The school previously received federal funding through the Department of Northern Affairs’ Arctic and Northern Policy Framework, but the five-year term of that agreement expired on March 31, which made the newly-announced financial support extremely important.

“We were really waiting to hear if that funding commitment was going to be renewed or extended,” said Wrightson. “We had been working really hard over the last few years to advocate and demonstrate the importance of Indigenous-led, land-based education. We knew that we had support from Minister Dan Vandal, we knew that we had support from MP Michael McLeod, and we were just hoping that that would be recognized within the budget.

“I was really, really excited to see that our work had paid off.”

Wrightson hopes the money will help develop more university-accredited courses, accommodate more of the ever-increasing number of applicants the school receives and expand its programming into additional communities.

“We’re really excited to be able to fulfill some of those commitments,” she said.

The funding will also allow Wrightson and her team to plan further into the future.

“We’ve got a busy next six months ahead,” she said. “This funding commitment means that we actually can take a breath and start planning for what the next two years is going to look like.”

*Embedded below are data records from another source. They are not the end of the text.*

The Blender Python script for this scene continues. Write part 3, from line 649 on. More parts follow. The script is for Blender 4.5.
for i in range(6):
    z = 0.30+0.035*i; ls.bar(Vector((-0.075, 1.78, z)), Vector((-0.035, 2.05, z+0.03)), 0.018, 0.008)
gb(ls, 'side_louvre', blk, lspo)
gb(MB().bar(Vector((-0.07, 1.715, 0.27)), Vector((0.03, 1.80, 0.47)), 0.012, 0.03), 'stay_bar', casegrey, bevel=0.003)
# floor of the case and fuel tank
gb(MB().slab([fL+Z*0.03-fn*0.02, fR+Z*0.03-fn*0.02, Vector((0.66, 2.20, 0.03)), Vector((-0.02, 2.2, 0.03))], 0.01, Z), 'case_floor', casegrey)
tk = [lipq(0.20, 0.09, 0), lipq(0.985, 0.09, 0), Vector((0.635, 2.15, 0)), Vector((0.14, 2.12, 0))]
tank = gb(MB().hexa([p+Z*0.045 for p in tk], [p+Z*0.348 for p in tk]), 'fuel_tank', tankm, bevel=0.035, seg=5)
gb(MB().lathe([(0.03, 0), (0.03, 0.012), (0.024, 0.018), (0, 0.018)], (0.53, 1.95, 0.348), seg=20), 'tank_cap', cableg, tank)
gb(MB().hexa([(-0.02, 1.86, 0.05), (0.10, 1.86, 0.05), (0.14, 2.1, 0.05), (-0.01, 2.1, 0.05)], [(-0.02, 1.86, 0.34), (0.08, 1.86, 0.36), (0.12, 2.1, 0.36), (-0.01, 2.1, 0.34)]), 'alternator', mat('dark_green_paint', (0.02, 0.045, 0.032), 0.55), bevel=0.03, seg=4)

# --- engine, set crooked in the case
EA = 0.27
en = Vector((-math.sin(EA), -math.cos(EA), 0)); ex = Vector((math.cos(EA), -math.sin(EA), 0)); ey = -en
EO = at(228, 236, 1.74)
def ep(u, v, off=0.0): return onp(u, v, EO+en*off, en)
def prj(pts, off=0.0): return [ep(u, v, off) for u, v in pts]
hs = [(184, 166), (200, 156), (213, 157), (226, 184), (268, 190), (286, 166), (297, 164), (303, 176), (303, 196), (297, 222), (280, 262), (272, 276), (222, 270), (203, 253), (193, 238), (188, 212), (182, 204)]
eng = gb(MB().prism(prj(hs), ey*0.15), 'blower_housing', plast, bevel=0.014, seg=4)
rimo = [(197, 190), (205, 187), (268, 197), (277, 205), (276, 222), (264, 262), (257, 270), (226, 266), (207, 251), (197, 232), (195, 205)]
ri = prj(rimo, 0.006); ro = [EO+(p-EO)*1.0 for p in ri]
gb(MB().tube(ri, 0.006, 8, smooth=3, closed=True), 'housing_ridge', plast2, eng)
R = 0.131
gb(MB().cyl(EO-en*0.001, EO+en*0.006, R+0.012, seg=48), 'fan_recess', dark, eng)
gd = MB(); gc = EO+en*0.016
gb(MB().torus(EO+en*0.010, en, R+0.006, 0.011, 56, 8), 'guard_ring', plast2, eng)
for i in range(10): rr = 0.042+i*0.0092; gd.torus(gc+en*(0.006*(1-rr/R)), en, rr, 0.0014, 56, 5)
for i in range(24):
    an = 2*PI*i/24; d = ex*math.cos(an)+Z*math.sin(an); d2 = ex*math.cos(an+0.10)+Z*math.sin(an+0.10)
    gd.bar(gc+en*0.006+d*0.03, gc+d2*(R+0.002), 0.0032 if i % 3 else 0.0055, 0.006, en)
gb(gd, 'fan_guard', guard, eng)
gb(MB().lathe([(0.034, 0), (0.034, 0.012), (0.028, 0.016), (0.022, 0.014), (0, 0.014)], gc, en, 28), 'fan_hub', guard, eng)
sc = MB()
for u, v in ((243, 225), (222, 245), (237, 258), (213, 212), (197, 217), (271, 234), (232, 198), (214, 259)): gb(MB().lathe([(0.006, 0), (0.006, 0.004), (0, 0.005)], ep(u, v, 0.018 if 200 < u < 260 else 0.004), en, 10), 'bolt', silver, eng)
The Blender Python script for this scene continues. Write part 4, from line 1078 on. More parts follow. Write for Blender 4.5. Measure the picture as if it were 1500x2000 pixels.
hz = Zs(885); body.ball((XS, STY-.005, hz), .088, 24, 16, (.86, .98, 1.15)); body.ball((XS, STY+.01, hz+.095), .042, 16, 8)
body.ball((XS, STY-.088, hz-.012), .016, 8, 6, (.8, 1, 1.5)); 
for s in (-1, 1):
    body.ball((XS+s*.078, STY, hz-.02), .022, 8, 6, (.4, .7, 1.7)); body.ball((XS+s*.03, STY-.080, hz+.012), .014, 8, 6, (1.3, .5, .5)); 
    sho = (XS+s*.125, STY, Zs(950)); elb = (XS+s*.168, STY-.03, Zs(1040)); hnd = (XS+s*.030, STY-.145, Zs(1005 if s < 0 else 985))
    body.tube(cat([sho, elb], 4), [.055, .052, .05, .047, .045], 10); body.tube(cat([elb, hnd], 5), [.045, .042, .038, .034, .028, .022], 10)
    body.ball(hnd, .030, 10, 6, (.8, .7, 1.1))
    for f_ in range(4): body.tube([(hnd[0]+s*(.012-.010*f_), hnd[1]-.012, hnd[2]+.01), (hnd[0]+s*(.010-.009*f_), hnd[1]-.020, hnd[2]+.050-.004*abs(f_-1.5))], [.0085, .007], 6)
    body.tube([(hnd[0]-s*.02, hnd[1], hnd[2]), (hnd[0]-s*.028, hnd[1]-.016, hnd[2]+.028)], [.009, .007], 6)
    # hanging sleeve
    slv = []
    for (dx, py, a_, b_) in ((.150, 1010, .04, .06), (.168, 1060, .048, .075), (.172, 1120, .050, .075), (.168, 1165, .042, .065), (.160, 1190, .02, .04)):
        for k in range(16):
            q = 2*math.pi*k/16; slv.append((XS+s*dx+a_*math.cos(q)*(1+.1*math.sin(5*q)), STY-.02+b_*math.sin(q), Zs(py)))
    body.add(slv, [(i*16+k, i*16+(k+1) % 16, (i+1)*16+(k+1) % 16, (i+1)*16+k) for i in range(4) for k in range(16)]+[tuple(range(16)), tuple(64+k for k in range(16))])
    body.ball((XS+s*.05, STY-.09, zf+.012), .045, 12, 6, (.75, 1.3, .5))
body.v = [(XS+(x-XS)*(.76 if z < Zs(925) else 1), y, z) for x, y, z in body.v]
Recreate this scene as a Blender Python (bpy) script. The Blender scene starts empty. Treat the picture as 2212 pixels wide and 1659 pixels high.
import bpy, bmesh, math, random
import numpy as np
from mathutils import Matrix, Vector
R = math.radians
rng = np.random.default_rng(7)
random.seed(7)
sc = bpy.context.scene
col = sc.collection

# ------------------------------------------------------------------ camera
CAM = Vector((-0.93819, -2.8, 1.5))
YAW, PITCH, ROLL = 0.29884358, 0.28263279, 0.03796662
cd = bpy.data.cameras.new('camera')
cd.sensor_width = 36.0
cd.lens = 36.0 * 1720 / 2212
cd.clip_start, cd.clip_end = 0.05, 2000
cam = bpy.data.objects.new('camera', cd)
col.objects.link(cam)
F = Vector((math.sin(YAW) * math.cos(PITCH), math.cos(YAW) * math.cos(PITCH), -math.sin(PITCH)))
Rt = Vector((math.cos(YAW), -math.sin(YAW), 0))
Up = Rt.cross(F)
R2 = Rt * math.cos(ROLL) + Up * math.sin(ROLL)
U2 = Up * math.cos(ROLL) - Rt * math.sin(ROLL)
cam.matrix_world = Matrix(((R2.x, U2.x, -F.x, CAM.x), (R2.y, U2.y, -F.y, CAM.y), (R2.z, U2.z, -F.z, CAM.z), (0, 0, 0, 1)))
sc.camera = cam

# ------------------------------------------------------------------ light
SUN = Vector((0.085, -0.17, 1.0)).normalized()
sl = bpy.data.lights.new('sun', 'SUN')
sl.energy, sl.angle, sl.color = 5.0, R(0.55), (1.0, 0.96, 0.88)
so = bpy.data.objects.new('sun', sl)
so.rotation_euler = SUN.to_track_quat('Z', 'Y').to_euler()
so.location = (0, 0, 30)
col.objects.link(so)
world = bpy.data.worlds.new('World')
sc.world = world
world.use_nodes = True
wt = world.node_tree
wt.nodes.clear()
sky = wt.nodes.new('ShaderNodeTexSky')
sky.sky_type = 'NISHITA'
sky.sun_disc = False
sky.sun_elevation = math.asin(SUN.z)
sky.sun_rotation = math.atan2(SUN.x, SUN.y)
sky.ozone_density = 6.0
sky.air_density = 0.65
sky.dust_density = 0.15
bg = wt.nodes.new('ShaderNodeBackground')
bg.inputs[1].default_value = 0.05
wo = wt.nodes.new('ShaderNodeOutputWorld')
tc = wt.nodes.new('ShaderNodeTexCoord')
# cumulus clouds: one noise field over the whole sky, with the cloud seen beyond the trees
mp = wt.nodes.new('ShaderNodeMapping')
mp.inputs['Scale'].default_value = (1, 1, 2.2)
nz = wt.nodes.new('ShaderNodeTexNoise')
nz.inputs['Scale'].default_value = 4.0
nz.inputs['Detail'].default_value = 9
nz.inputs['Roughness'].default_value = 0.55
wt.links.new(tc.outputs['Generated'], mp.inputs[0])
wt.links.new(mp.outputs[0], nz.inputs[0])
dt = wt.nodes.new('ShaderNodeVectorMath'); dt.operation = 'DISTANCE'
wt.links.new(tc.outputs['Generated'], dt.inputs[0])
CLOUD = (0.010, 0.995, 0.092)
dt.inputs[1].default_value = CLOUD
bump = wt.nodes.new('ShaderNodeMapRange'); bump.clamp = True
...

When asked where she hopes Dechinta will be in two years, Wrightson said she’s “really hopeful that two years from now we will be planning for the next 10 years.”

That will not only require funding, she explained, but “trust.”

“It takes time to build strong relationships with community members,” she said. “The impact that we’re seeing from Dechinta programming is not just on the students who are participating, it’s on whole communities where we’re seeing Elders learning again about the joys of teaching, and we’re seeing families change and transform their relationship to education and what it means to go to school.

“It’s going to take many, many years to really transform people’s educational experiences, and we have demonstrated that the best way to do that is to let communities lead, let Elders and the land lead, and really showcase the brilliance of Northern Indigenous communities and Northern knowledge.”

Enrollment for Dechinta’s summer 2024 programming has gone “really well,” according to Wrightson, with 29 students set to participate in accredited courses. She said the school has “once again” received far more applicants for its hide camps than it could possibly accommodate.

The executive director and her staff will head into their busy summer with renewed confidence in their work, thanks in part to the federal government’s support.

“It’s an indication that the government has heard us and is telling us that the work we’re doing is valued, and valuable and important,” she said. “The more that we all hear that, the more confident we feel and the better we are able to do this work.”